31/03/2015 15:32
Armenian martyrs move from victims to victors
By Leon Lagerstam. QC News.
At first, it seemed a little creepy to be ordained as a priest on the anniversary of an Armenian genocide.
Yet, the Rev. Aren Sarkis Jebejian said he was told by an archbishop that his April 24-25, 2004, ordination helps symbolize how Armenians have moved from being victims to victors of the genocide that began April 24, 1915.
Rev. Jebejian is the deacon-in-charge at St. Gregory the Illuminator parish in Chicago. He was a featured speaker during local events earlier this week to mark the 100th anniversary of the beginning of the Armenian genocide that killed more than 1.5 million Armenians between 1915 and 1923.
Events included a documentary film last Sunday at the Figge Art Museum, an interfaith prayer service Tuesday at the Christ the King Chapel at St. Ambrose University, and a "Families of The Armenian Genocide" program at Augustana College.
The observance was co-sponsored by an Armenian Genocide Remembrance Committee of the Quad-Cities, an offshoot of a Quad-Cities Holocaust Education Committee; the Jewish Federation of the Quad-Cities; and the campus ministries of the two local colleges.
"We didn't want to bring just another Holocaust message," federation spokesman Glenn Kass said during an editorial board meeting Tuesday.
"We want this to be seen as a victory for our martyrs and the beginning of the healing process," Rev. Jebejian said. "No more lamenting. The church has taken the bold step this year to canonize the martyrs to move them from being victims to victors. We have not canonized a saint in 500 years."
Still, it's important to raise awareness of genocide, because "history is repeating itself," in places such as Syria, and Iraq, and in the actions taken by ISIS, Rev. Jebejian said. "Genocide must stop."

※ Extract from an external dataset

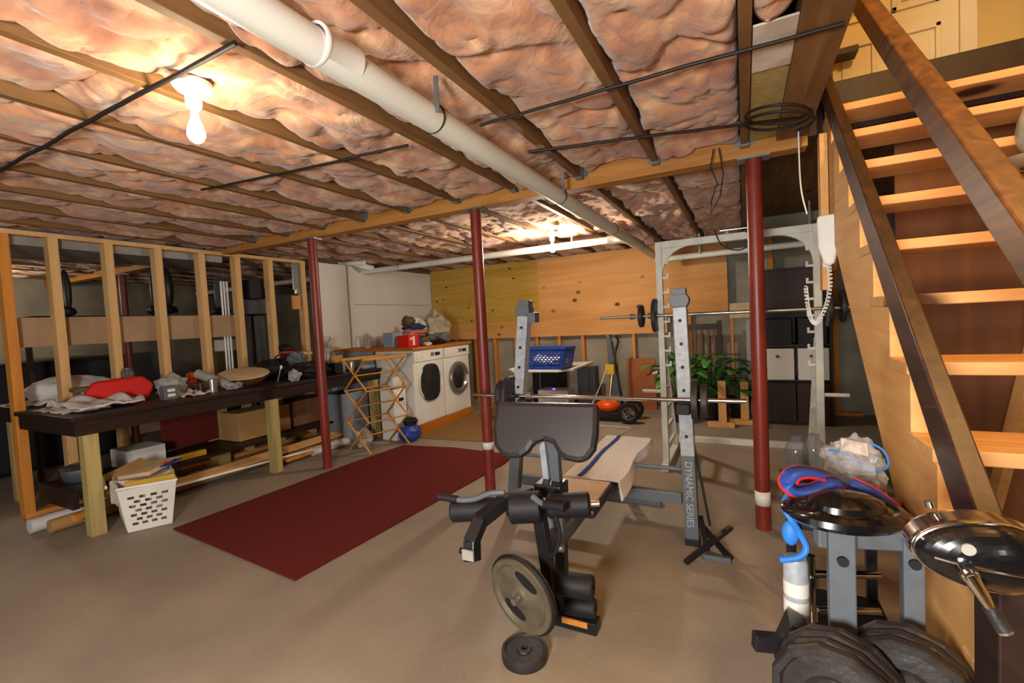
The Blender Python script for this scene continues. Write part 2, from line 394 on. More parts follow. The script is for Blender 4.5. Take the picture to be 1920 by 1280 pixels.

The Armenian tragedy is referred to as the first genocide of the 20th century, according to a pamphlet from Rev. Jebejian.
"The Armenian Genocide set the tone for other brutalities of the 20th century: in the Nazi death camps, in Cambodia under the Khmer Rouge, in Bosnia-Herzegovina, in Rwanda and in Darfur," the pamphlet said. "And it echoes ominously in our own time, in desperate places where 'ethnic cleansing' has become a policy of state, instead of a crime before man and God."
Research isn't for the faint of heart, Mr. Kass said. Armenians were subjected to deportation, abduction, torture, massacre and starvation, and the pictures weren't pretty, he said.
"And yet -- incredibly -- 100 years later, the Turkish government is still denying that the Armenian Genocide ever took place," according to the pamphlet.
"But we cannot blame the Turkish government of today for what a different government did that many years ago," Rev. Jebejian said. "That's like blaming Germans of today for what the Nazis did."
Another commemoration will be held in May in Washington, D.C., he said. "It will be a huge ecumenical program," planned by the United States Conference of Catholic Bishops and National Council of Churches.